The New Nimbus: First Steps in the Clouds

While grids are composed of many diverse resources, their applications usually require a very specific, validated environment.

As a result, applications that work on a developer’s desktop may only function out of the box” on a small fraction of the total number of compute resources potentially available to scientists on the grid. This is one of the primary obstacles users face in grid computing.

A grid of your virtual machines

One solution is to take the developer’s desktop and scale it to hundreds of nodes by mapping the desktop onto hundreds of virtual machines and deploying them onto grid resources.

To facilitate this mode of using the grid, researchers at the Computation Institute at the University of Chicago recently announced the availability of a science cloud,” codenamed Nimbus. Nimbus is available to scientific projects and comes with a simple client that allows scientists to provision virtual machines using a leasing model similar to Amazon’s EC2 service.

High in the science cloud
The primary objective of Nimbus is to make it easy for scientific and educational projects to experiment with this mode of resource provisioning.

A secondary objective is to learn how the scientific community would like to use a cloud of this type and respond to those requirements by developing features and enhancements to make cloud computing attractive to scientific projects.
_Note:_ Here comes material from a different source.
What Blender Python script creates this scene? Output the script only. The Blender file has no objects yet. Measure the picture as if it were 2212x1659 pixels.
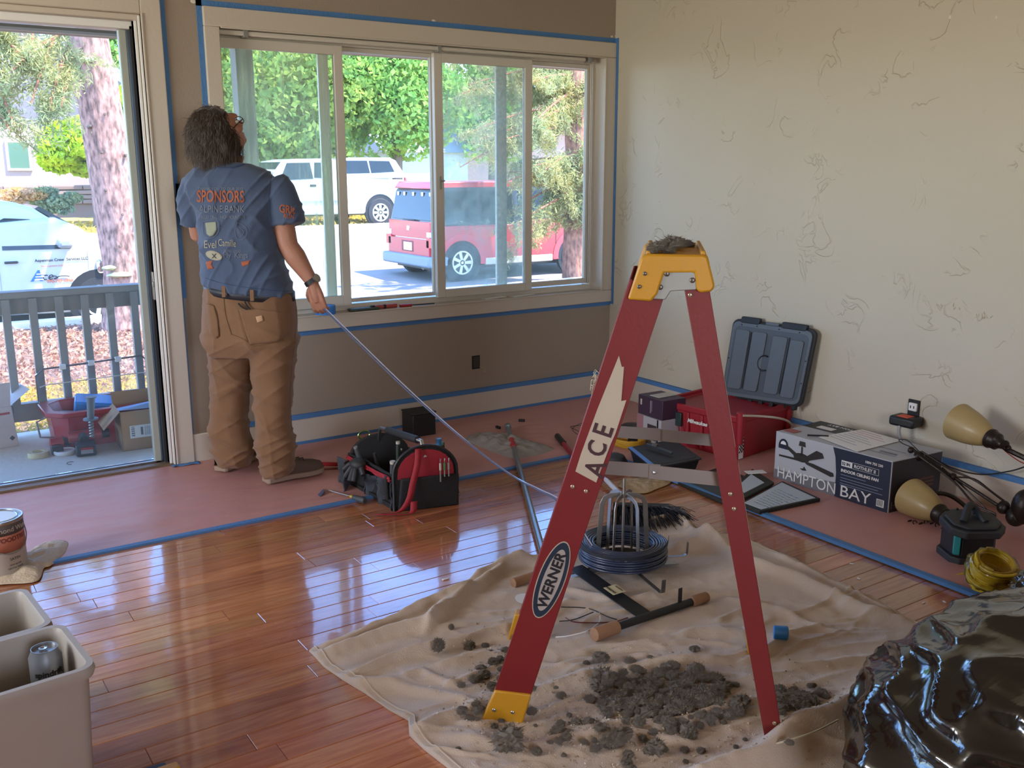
import bpy, bmesh, math, random
import numpy as np
from mathutils import Vector, Matrix, Euler, noise
from mathutils.bvhtree import BVHTree
random.seed(7); np.random.seed(7)
C = bpy.context.scene.collection
SC = bpy.context.scene
PI = math.pi
# ------------------------------------------------------------------ camera
FPX = 2074.5
YAW, PITCH, ROLL = math.radians(33.75), math.radians(12.60), math.radians(-0.10)
CAM = Vector((-3.786, -4.579, 1.386))
_f = Vector((math.sin(YAW)*math.cos(PITCH), math.cos(YAW)*math.cos(PITCH), -math.sin(PITCH)))
_r0 = Vector((math.cos(YAW), -math.sin(YAW), 0)); _u0 = _r0.cross(_f)
_r = _r0*math.cos(ROLL)+_u0*math.sin(ROLL); _u = -_r0*math.sin(ROLL)+_u0*math.cos(ROLL)
cd = bpy.data.cameras.new('camera'); cam = bpy.data.objects.new('camera', cd); C.objects.link(cam)
cam.matrix_world = Matrix(((_r.x,_u.x,-_f.x,CAM.x),(_r.y,_u.y,-_f.y,CAM.y),(_r.z,_u.z,-_f.z,CAM.z),(0,0,0,1)))
cd.sensor_fit = 'HORIZONTAL'; cd.sensor_width = 36; cd.lens = FPX*36/2212; cd.clip_start = .05; cd.clip_end = 400
SC.camera = cam
def ray(u, v): return _r*((u-1106)/FPX) - _u*((v-829.5)/FPX) + _f
def F(u, v, z=0.0): d = ray(u, v); return CAM + d*((z-CAM.z)/d.z)          # photo pixel -> point on the level z
def WY(u, v, y=0.0): d = ray(u, v); return CAM + d*((y-CAM.y)/d.y)          # -> point on a plane parallel to the window wall
def WX(u, v, x=0.0): d = ray(u, v); return CAM + d*((x-CAM.x)/d.x)          # -> point on a plane parallel to the right wall
# ------------------------------------------------------------------ light
SC.view_settings.view_transform = 'Standard'; SC.view_settings.look = 'None'
SC.view_settings.gamma = 1; SC.view_settings.use_curve_mapping = False
SC.view_settings.exposure = 0.05
SC.cycles.use_denoising = True
SC.cycles.max_bounces = 8; SC.cycles.diffuse_bounces = 5; SC.cycles.transparent_max_bounces = 24
SC.cycles.sample_clamp_indirect = 6; SC.cycles.caustics_reflective = False; SC.cycles.caustics_refractive = False
w = bpy.data.worlds.new('sky'); SC.world = w; w.use_nodes = True
nt = w.node_tree; nt.nodes.clear()
sky = nt.nodes.new('ShaderNodeTexSky'); sky.sky_type = 'NISHITA'; sky.sun_disc = False
sky.sun_elevation = math.radians(55); sky.sun_rotation = math.radians(200); sky.altitude = 1900; sky.ozone_density = 2.0; sky.dust_density = .6
bg = nt.nodes.new('ShaderNodeBackground'); bg.inputs[1].default_value = 1.55
wo = nt.nodes.new('ShaderNodeOutputWorld'); tn = nt.nodes.new('ShaderNodeMix'); tn.data_type = 'RGBA'; tn.blend_type = 'MULTIPLY'; tn.inputs[0].default_value = 1; tn.inputs[7].default_value = (.74, .9, 1.12, 1); nt.links.new(sky.outputs[0], tn.inputs[6]); nt.links.new(tn.outputs[2], bg.inputs[0]); nt.links.new(bg.outputs[0], wo.inputs[0])
sd = bpy.data.lights.new('sun', 'SUN'); sd.energy = 17.0; sd.angle = math.radians(.6); sd.color = (1, .94, .84)
sun = bpy.data.objects.new('sun', sd); C.objects.link(sun)
sun.rotation_euler = Vector((-.42, .34, -1)).to_track_quat('-Z', 'Y').to_euler(); sun.location = (0, -5, 12)
XL0 = -6.7
def area(name, loc, to, sx, sy, e, col):
    d = bpy.data.lights.new(name, 'AREA'); d.shape = 'RECTANGLE'; d.size = sx; d.size_y = sy; d.energy = e; d.color = col
    o = bpy.data.objects.new(name, d); C.objects.link(o); o.location = loc
    o.rotation_euler = (Vector(to)-Vector(loc)).to_track_quat('-Z', 'Y').to_euler(); return o
area('rear_fill', (-3.75, -6.8, 1.5), (-2.4, -1.5, .9), 1.2, 1.2, 52, (1, .86, .68))  # added warm fill from behind the camera, not a known source
area('left_fill', (XL0+.25, -1.6, 1.5), (0, -1.0, 1.6), 1.7, 1.3, 100, (1, .93, .80))  # added fill from the left to brighten the right wall
# ------------------------------------------------------------------ helpers
def lin(c):
    if isinstance(c, str): c = [int(c[i:i+2], 16) for i in (0, 2, 4)]
    return tuple((x/255/12.92 if x/255 <= .04045 else ((x/255+.055)/1.055)**2.4) for x in c)
_M = {}
def mat(name, col, rough=.6, metal=0, bump=None, var=None, coat=0, trans=0, spec=.5, sheen=0, emit=0, alpha=1, obrand=0, col2=None, aniso=None, sss=0, coords='Object'):
    """col sRGB; bump=(scale,strength[,detail]); var=(scale,amount,stretch) noise between col and col2"""
    if name in _M: return _M[name]
    m = bpy.data.materials.new(name); m.use_nodes = True; n = m.node_tree.nodes; l = m.node_tree.links
    b = n['Principled BSDF']; c = lin(col)
    b.inputs['Base Color'].default_value = (*c, 1); b.inputs['Roughness'].default_value = rough; b.inputs['Metallic'].default_value = metal
    b.inputs['Coat Weight'].default_value = coat; b.inputs['Specular IOR Level'].default_value = spec; b.inputs['Transmission Weight'].default_value = trans
    b.inputs['Coat Roughness'].default_value = .08
    if sheen: b.inputs['Sheen Weight'].default_value = sheen
    if emit: b.inputs['Emission Color'].default_value = (*c, 1); b.inputs['Emission Strength'].default_value = emit
    if alpha < 1: b.inputs['Alpha'].default_value = alpha
    if var or bump:
        tc = n.new('ShaderNodeTexCoord'); src = tc.outputs['Object']
        if coords == 'World':
            g = n.new('ShaderNodeNewGeometry'); src = g.outputs['Position']
    cur = None
    if var:
        c2 = lin(col2) if col2 is not None else tuple(x*.6 for x in c)
        mp = n.new('ShaderNodeMapping'); mp.inputs['Scale'].default_value = var[2] if len(var) > 2 else (1, 1, 1); l.new(src, mp.inputs[0])
        t = n.new('ShaderNodeTexNoise'); t.inputs['Scale'].default_value = var[0]; t.inputs['Detail'].default_value = 6; l.new(mp.outputs[0], t.inputs['Vector'])
        rp = n.new('ShaderNodeMapRange'); rp.inputs[1].default_value = .5-.35/max(.3, var[1]*1.2)*.6; rp.inputs[2].default_value = .5+.35/max(.3, var[1]*1.2)*.6; rp.inputs[4].default_value = min(1, var[1]); l.new(t.outputs[0], rp.inputs[0])
        mx = n.new('ShaderNodeMix'); mx.data_type = 'RGBA'; mx.inputs[6].default_value = (*c, 1); mx.inputs[7].default_value = (*c2, 1); l.new(rp.outputs[0], mx.inputs[0]); cur = mx.outputs[2]
    if obrand:
        oi = n.new('ShaderNodeObjectInfo'); hs = n.new('ShaderNodeHueSaturation')
        mr = n.new('ShaderNodeMapRange'); mr.inputs[3].default_value = 1-obrand; mr.inputs[4].default_value = 1+obrand; l.new(oi.outputs['Random'], mr.inputs[0]); l.new(mr.outputs[0], hs.inputs['Value'])
        if cur: l.new(cur, hs.inputs['Color'])
        else: hs.inputs['Color'].default_value = (*c, 1)
        cur = hs.outputs[0]
    if cur: l.new(cur, b.inputs['Base Color'])
    if bump:
        mp = n.new('ShaderNodeMapping'); mp.inputs['Scale'].default_value = bump[3] if len(bump) > 3 else (1, 1, 1); l.new(src, mp.inputs[0])
        t = n.new('ShaderNodeTexNoise'); t.inputs['Scale'].default_value = bump[0]; t.inputs['Detail'].default_value = bump[2] if len(bump) > 2 else 4; l.new(mp.outputs[0], t.inputs['Vector'])
        bp = n.new('ShaderNodeBump'); bp.inputs['Strength'].default_value = bump[1]; bp.inputs['Distance'].default_value = .01; l.new(t.outputs[0], bp.inputs['Height']); l.new(bp.outputs[0], b.inputs['Normal'])
    _M[name] = m; return m
def setp(o, label=None, cat=None, group=None, kind=None):
    if label: o['label'] = label
    if cat: o['category'] = cat
    if group: o['group'] = group
    if kind: o['kind'] = kind
    return o
def wm(o):
    m = Matrix.Identity(4)
    while o: m = Matrix.LocRotScale(o.location, o.rotation_euler, o.scale) @ m; o = o.parent
    return m
def thing(name, label, cat, loc=(0, 0, 0), rz=0, group=None):
    o = bpy.data.objects.new(name, None); C.objects.link(o); o.empty_display_size = .1
    o.location = loc; o.rotation_euler = (0, 0, rz); return setp(o, label, cat, group)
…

In a typical interaction on the Nimbus cloud, a user makes a request to deploy a virtual machine image. Users may use one of the virtual machine images already available on the cloud or upload their own image. On deployment, the image is configured with an ssh public key provided by the user which allows access to the cloud.

The future of Nimbus
Nimbus is a beta project deployed on a modest allocation of resources; however, more providers are interested in exploring this mode of resource provisioning: the University of Florida is expected to provide more resources within the next week and other centers have also expressed interest.
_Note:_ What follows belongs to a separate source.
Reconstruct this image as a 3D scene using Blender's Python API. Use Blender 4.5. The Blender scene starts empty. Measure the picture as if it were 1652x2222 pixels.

Provisioning resources via virtual machines has the potential to solve many problems we face today in grid computing,” says Jose Fortes, professor at the University of Florida. It is important to create conditions in which scientists can experiment with this new mode of resource provisioning and learn of their requirements early, so that we can create the best possible platform for science.”

Jérôme Lauret, software and computing project leader for the Solenoidal TRack At RHIC (STAR), is one of the first to make use of Nimbus and says it has made complex computing much easier.

Our applications rely on multiple tools and packages that are complex and time-consuming to install,” he says. Now Nimbus allows the preparation of a single and validated image for use on multiple nodes and multiple sites, reducing the support overhead and making complex tasks such a full event reconstruction easily possible.”